▶ _Problem to work on_
Give the data again, word for word.

◇ ◇ ◇ ◇ ◇

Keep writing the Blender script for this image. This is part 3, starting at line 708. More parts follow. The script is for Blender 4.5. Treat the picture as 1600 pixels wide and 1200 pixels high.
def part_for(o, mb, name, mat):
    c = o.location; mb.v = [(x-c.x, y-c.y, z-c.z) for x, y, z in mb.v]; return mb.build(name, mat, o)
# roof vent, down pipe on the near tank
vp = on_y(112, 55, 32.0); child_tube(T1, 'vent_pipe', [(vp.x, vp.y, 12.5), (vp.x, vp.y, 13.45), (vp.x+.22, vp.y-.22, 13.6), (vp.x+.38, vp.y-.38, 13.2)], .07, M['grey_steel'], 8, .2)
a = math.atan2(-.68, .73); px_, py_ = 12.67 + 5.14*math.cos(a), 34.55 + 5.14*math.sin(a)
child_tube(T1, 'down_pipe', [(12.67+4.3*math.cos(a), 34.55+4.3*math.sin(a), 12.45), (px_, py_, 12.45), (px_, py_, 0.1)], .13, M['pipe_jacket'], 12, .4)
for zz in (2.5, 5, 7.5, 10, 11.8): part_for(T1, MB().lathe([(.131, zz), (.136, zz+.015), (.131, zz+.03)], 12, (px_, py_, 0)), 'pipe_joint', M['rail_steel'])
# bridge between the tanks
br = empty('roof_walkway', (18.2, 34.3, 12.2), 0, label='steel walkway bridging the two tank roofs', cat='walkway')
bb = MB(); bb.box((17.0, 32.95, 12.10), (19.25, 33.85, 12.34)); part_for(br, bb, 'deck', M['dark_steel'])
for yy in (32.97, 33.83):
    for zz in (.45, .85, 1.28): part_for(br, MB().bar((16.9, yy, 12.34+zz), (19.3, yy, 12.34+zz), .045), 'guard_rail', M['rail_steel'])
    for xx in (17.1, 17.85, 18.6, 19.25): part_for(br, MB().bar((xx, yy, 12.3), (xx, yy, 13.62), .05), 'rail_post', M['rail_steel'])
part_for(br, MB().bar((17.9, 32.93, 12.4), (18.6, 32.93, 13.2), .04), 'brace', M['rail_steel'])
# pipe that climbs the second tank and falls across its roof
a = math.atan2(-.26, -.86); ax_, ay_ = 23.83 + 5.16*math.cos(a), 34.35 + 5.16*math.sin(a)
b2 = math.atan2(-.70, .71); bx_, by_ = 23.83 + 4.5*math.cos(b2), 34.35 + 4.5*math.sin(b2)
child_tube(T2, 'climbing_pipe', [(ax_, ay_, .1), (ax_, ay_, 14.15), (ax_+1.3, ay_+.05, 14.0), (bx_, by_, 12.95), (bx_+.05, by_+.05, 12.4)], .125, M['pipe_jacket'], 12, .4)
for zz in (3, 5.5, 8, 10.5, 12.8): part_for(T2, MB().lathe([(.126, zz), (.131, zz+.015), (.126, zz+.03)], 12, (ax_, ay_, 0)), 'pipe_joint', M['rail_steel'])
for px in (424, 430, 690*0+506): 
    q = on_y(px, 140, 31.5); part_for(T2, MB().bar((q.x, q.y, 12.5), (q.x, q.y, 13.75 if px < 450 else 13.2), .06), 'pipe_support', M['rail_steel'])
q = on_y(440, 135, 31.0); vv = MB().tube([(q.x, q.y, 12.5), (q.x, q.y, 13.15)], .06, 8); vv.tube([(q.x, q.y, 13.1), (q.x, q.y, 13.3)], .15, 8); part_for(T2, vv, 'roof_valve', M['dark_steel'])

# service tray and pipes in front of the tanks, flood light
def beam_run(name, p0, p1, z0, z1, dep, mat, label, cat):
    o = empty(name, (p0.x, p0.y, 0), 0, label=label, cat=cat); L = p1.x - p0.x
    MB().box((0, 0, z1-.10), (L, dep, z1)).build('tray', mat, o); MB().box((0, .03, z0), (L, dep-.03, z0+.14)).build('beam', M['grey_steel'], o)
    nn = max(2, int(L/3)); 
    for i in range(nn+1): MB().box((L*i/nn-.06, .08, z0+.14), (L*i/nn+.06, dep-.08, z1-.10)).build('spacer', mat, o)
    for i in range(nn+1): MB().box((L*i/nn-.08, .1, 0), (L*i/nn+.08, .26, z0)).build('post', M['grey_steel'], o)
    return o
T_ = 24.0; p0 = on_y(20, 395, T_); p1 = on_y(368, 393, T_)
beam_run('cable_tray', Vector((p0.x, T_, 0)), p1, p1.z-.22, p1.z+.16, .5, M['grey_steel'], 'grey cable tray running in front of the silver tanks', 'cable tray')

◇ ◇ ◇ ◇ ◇

▶ _Task solution_
Keep writing the Blender script for this image. This is part 3, starting at line 708. More parts follow. The script is for Blender 4.5. Treat the picture as 1600 pixels wide and 1200 pixels high.
def part_for(o, mb, name, mat):
    c = o.location; mb.v = [(x-c.x, y-c.y, z-c.z) for x, y, z in mb.v]; return mb.build(name, mat, o)
# roof vent, down pipe on the near tank
vp = on_y(112, 55, 32.0); child_tube(T1, 'vent_pipe', [(vp.x, vp.y, 12.5), (vp.x, vp.y, 13.45), (vp.x+.22, vp.y-.22, 13.6), (vp.x+.38, vp.y-.38, 13.2)], .07, M['grey_steel'], 8, .2)
a = math.atan2(-.68, .73); px_, py_ = 12.67 + 5.14*math.cos(a), 34.55 + 5.14*math.sin(a)
child_tube(T1, 'down_pipe', [(12.67+4.3*math.cos(a), 34.55+4.3*math.sin(a), 12.45), (px_, py_, 12.45), (px_, py_, 0.1)], .13, M['pipe_jacket'], 12, .4)
for zz in (2.5, 5, 7.5, 10, 11.8): part_for(T1, MB().lathe([(.131, zz), (.136, zz+.015), (.131, zz+.03)], 12, (px_, py_, 0)), 'pipe_joint', M['rail_steel'])
# bridge between the tanks
br = empty('roof_walkway', (18.2, 34.3, 12.2), 0, label='steel walkway bridging the two tank roofs', cat='walkway')
bb = MB(); bb.box((17.0, 32.95, 12.10), (19.25, 33.85, 12.34)); part_for(br, bb, 'deck', M['dark_steel'])
for yy in (32.97, 33.83):
    for zz in (.45, .85, 1.28): part_for(br, MB().bar((16.9, yy, 12.34+zz), (19.3, yy, 12.34+zz), .045), 'guard_rail', M['rail_steel'])
    for xx in (17.1, 17.85, 18.6, 19.25): part_for(br, MB().bar((xx, yy, 12.3), (xx, yy, 13.62), .05), 'rail_post', M['rail_steel'])
part_for(br, MB().bar((17.9, 32.93, 12.4), (18.6, 32.93, 13.2), .04), 'brace', M['rail_steel'])
# pipe that climbs the second tank and falls across its roof
a = math.atan2(-.26, -.86); ax_, ay_ = 23.83 + 5.16*math.cos(a), 34.35 + 5.16*math.sin(a)
b2 = math.atan2(-.70, .71); bx_, by_ = 23.83 + 4.5*math.cos(b2), 34.35 + 4.5*math.sin(b2)
child_tube(T2, 'climbing_pipe', [(ax_, ay_, .1), (ax_, ay_, 14.15), (ax_+1.3, ay_+.05, 14.0), (bx_, by_, 12.95), (bx_+.05, by_+.05, 12.4)], .125, M['pipe_jacket'], 12, .4)
for zz in (3, 5.5, 8, 10.5, 12.8): part_for(T2, MB().lathe([(.126, zz), (.131, zz+.015), (.126, zz+.03)], 12, (ax_, ay_, 0)), 'pipe_joint', M['rail_steel'])
for px in (424, 430, 690*0+506): 
    q = on_y(px, 140, 31.5); part_for(T2, MB().bar((q.x, q.y, 12.5), (q.x, q.y, 13.75 if px < 450 else 13.2), .06), 'pipe_support', M['rail_steel'])
q = on_y(440, 135, 31.0); vv = MB().tube([(q.x, q.y, 12.5), (q.x, q.y, 13.15)], .06, 8); vv.tube([(q.x, q.y, 13.1), (q.x, q.y, 13.3)], .15, 8); part_for(T2, vv, 'roof_valve', M['dark_steel'])

# service tray and pipes in front of the tanks, flood light
def beam_run(name, p0, p1, z0, z1, dep, mat, label, cat):
    o = empty(name, (p0.x, p0.y, 0), 0, label=label, cat=cat); L = p1.x - p0.x
    MB().box((0, 0, z1-.10), (L, dep, z1)).build('tray', mat, o); MB().box((0, .03, z0), (L, dep-.03, z0+.14)).build('beam', M['grey_steel'], o)
    nn = max(2, int(L/3)); 
    for i in range(nn+1): MB().box((L*i/nn-.06, .08, z0+.14), (L*i/nn+.06, dep-.08, z1-.10)).build('spacer', mat, o)
    for i in range(nn+1): MB().box((L*i/nn-.08, .1, 0), (L*i/nn+.08, .26, z0)).build('post', M['grey_steel'], o)
    return o
T_ = 24.0; p0 = on_y(20, 395, T_); p1 = on_y(368, 393, T_)
beam_run('cable_tray', Vector((p0.x, T_, 0)), p1, p1.z-.22, p1.z+.16, .5, M['grey_steel'], 'grey cable tray running in front of the silver tanks', 'cable tray')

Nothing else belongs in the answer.